In this each of us is guilty. Every time you profess that the “Right” is a creature of pure homophobia, xenophobia, etc. you engage in this process of quasi-justified (but extreme!) abstraction, mediated by the particularly virulent strain of Right-politics present in our times (but can we ignore certain questions posed by such ideologies: do we need borders? What of personal responsibility in ethics?). By the same token, every time the government is demonized as the unfolding form of an encroaching nanny state, extremism is committed. It is true that government has caused violations of religious liberty, true that there are valid critiques of the nation state, but none of that requires a faith in 18th-century restrictions on governmental power. Again, overreaction wins the day—historical contingency disguises itself as unbiased reasoning.

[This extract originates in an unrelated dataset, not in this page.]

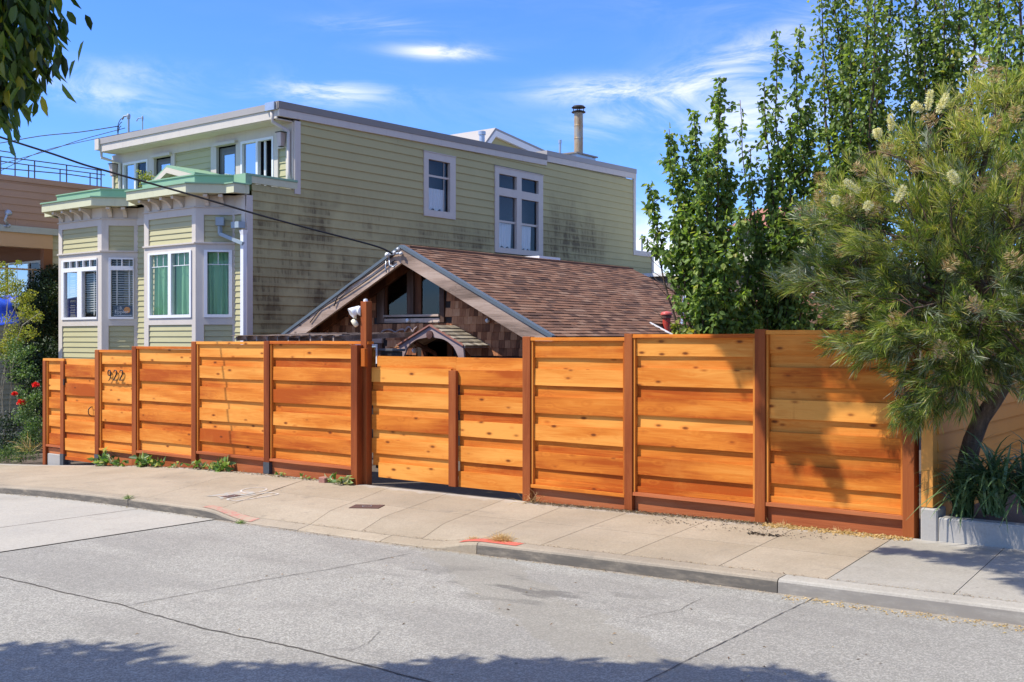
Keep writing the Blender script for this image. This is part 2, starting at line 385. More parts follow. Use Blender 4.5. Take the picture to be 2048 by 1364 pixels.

The response is, as often for the Christian, as powerfully simple as it is seemingly impossible: humility. Consciousness of our own historicity is the key to proper reasoning; if we may posit it, objectivity is only possible from the position of consciousness of one’s own biases, themselves created by historical vicissitude. The easy answer is always to react violently against the age, to repudiate all similarities with the repugnant indulgences of one’s own times, but the hard truth is that such behavior rarely is well remembered—and even more often untrue. One need only think about the legacies of Mao and America after Vietnam to see how quick is the move from addressing valid concerns to corruption and unimpeded violence.